Pleeg als loonspuiter overleg met de teler over het uit te voeren spuitwerk. Ook al heb je de teeltvrije zones niet zelf aangelegd, tijdens bespuitingen moet je opletten dat je de teeltvrije zones niet bemest of meespuit.

Algemene regels bij het spuiten

  • Gebruik volvelds minimaal spuitdoppen of een techniek van klasse 75 procent driftreducerend. Ook als er geen sloten rondom een perceel liggen, moet minimaal techniek uit de 75 procent driftreducerende klasse worden toegepast. Bovendien moeten naast oppervlaktewater kantdoppen worden gebruikt. Vanaf 2021 geldt de eis van 75 procent driftreducerende doppen en/of techniek ook voor opwaarts en zijwaarts bespoten boomkwekerijgewassen;
  • Spuiten is verboden als de windsnelheid meer bedraagt dan vijf meter per seconde (gemeten op twee meter hoogte of één meter boven gemiddelde spuitboomhoogte bij op- of neerwaartse bespuiting). Dit komt ongeveer overeen met een windkracht van 5 Beaufort (gemeten op tien meter hoogte). Dit verbod geldt niet bij een teeltbedreigende situatie (dit moet wel door de teler worden bewezen).
  • Het gebruik van een spuitgeweer dat is voorzien van een werveldop of dat gebruik maakt van een werkdruk van vijf bar of meer is verboden.
  • De hoogte van de spuitboom boven een gewas of onbeteelde grond bedraagt maximaal 50 centimeter.
spuiten vullen en reinigen

Breedtes van teeltvrije zones
De breedte van de teeltvrije zone is afhankelijk van het te telen gewas en daarmee dus indirect van de intensiteit waarmee bespuitingen plaatsvinden. De precieze omschrijving van teeltvrije zone is de strook tussen de insteek van het talud en het hart van de buitenste plantenrij van het gewas (zie figuur 1). Teeltvrije zones moeten worden aangehouden langs sloten en greppels die tussen 1 april en 1 oktober (spuitseizoen) water bevatten. Teeltvrije zones zijn niet nodig als er sprake is van droge sloten en greppels én watergangen met stuwtjes die zonder stuwtjes niet watervoerend zijn tussen 1 april en 1 oktober.

teeltvrije zone
teeltvrije zone tabel
tekst

Wanneer is een drukregistratievoorziening verplicht?
Per 2019 is voor een aantal driftarme doppen een drukregistratievoorziening (‘druklogger’) verplicht:

  • Bij spuitdoppen die op de op de lijst met driftreducerende doppen (DRD-lijst) driftarm zijn bij een spuitdruk tussen de twee en drie bar.
  • Bij luchtvloeistofmengdoppen.

Wanneer is deze drukregistratievoorziening niet verplicht?

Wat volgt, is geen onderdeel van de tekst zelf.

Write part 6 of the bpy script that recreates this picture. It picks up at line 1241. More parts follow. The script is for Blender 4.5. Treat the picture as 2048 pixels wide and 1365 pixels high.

  • Bij spuitdoppen die op de DRD-lijst driftarm zijn bij een spuitdruk vanaf drie bar
  • Bij een verlaagde spuitboom (30 centimeter boven het gewas) en doppen met een tophoek van 90 graden en een dopafstand van 25 centimeter
  • Bij MagGrow
  • Bij luchtondersteuning
  • Bij sleepdoektechniek
  • Bij een overkapte beddenspuit
  • Bij een rijenspuit
  • Bij een standaardveldspuit in combinatie van een verdubbeling van de teeltvrije zone en het hanteren van een teeltvrije zone langs droge sloten.